Copyright in Cyberspace

A May 4 UC Extension Conference on Protecting the Public Interest in the Electronic Age

The legal debate over intellectual property that has arisen with the electronic age is certainly of vital importance to all members of a university community from researchers to artists, librarians to students. But the outcome of the debate will affect everyone because it will ultimately affect how information and ideas are generated, transmitted and preserved or changed in our society.

The value of copyright protection, the conflict between ideas as private property versus the public's right to access information, the transformation of art and scholarship in cyberspace and the meaning of fair use and the public interest are among the many issues being debated.

Unfortunately, rather than clarifying a very confusing situation, most of this debate has had a polarizing effect.

In May publishers, scholars, librarians, legal experts, writers and historians from around the country will come to the Berkeley campus with the goal of developing a strong vision of what the public interest is in all this and of ensuring that the public interest is represented in any changes to policy and law.

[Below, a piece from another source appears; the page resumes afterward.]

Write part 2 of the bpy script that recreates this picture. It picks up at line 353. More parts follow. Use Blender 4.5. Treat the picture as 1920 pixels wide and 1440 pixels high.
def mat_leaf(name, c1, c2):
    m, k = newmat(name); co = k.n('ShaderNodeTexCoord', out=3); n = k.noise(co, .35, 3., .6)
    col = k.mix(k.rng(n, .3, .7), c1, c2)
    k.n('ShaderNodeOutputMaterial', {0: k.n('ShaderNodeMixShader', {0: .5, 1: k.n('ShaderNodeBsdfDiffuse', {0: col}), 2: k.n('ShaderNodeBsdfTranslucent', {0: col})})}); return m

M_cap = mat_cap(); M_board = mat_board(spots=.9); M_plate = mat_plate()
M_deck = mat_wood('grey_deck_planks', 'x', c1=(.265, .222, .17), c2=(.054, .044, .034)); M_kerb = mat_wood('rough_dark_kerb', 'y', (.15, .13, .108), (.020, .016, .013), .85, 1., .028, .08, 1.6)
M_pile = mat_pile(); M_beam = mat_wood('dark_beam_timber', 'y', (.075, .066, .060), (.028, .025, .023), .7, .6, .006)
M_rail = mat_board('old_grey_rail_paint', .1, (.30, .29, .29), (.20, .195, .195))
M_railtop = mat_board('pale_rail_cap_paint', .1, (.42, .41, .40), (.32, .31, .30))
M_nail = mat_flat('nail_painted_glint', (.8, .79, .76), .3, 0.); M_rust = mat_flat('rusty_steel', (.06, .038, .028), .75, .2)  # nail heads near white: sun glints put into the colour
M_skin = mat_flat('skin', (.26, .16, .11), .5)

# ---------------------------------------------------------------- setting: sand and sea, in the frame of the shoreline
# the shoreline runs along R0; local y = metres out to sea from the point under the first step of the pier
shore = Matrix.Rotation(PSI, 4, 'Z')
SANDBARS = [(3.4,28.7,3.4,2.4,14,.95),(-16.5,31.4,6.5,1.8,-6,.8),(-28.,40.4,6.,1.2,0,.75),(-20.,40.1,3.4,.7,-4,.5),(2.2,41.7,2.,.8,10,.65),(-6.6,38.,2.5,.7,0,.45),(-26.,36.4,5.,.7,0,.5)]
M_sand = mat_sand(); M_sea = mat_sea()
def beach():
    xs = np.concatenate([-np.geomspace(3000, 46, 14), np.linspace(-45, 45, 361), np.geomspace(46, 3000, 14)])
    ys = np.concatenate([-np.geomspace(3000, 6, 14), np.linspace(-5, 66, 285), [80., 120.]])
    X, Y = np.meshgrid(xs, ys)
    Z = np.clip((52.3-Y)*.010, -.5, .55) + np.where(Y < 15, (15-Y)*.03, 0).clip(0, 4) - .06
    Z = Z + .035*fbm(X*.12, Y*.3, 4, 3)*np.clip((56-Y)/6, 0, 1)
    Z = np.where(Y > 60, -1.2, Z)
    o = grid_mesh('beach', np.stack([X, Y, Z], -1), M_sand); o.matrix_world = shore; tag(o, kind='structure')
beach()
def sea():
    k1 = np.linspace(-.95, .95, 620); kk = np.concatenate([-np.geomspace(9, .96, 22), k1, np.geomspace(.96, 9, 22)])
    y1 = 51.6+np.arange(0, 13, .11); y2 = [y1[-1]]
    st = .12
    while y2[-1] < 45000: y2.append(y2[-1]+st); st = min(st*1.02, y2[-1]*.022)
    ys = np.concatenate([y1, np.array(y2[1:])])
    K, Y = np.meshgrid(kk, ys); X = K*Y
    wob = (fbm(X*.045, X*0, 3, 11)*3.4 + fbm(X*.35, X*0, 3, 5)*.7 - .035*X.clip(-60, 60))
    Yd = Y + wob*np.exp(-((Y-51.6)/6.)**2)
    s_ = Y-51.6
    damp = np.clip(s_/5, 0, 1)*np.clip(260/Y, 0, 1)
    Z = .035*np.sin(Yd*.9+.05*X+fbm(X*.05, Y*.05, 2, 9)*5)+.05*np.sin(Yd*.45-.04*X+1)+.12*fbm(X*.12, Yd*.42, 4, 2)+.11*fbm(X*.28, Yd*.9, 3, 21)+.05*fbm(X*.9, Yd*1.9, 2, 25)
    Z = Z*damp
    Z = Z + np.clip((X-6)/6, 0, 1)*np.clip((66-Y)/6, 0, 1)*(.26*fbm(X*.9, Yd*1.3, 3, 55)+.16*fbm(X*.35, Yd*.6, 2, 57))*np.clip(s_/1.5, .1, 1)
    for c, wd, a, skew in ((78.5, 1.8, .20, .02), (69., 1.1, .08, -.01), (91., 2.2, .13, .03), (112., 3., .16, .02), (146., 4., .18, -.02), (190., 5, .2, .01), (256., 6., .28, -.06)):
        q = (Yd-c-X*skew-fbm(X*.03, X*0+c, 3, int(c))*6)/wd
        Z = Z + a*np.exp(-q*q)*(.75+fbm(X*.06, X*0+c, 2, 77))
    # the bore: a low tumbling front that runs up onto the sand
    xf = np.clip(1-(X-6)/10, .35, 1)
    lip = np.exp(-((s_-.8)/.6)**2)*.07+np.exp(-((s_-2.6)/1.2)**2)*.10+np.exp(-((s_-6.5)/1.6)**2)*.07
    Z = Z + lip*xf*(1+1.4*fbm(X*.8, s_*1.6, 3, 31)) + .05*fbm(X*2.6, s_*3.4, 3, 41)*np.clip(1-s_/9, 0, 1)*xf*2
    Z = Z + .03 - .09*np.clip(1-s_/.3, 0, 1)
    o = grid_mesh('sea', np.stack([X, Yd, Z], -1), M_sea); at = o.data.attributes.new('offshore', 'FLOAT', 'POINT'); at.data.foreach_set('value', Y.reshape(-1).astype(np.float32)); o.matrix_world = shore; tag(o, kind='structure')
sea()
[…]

The conference is a collaborative project involving six Berkeley departments and several corporate and law firm sponsors, with coordination provided by Kathleen Vanden Heuvel and Michael Levy, librarians from the School of Law.

Speakers represent a variety of points of view and include Esther Dyson, president of EDventure Holdings; Carla Hesse, professor of history at Berkeley; Clifford Lynch, director of UC library automation; Paul Even Peters, executive director of the Coalition for Networked Information and Monroe Price, professor of law at Yeshiva University, Benjamin Cardozo Law School.

Also Mark Rose, professor of English at UC Santa Barbara; Pamela Samuelson, professor of law at Cornell University; Jonathan Tasini, president of the National Writers Union; and Hal Varian, dean of the School of Information and Management Systems at Berkeley.

University sponsors include the Librarians Association at Berkeley, the Doreen B. Townsend Center for the Humanities, the University Library, Boalt Hall, the School of Information and Management Systems, the UC Office of the President and UC Berkeley Extension. Corporate and law firm sponsors are Apple Computer, Sun Micro-systems, and Townsend, Townsend & Crew.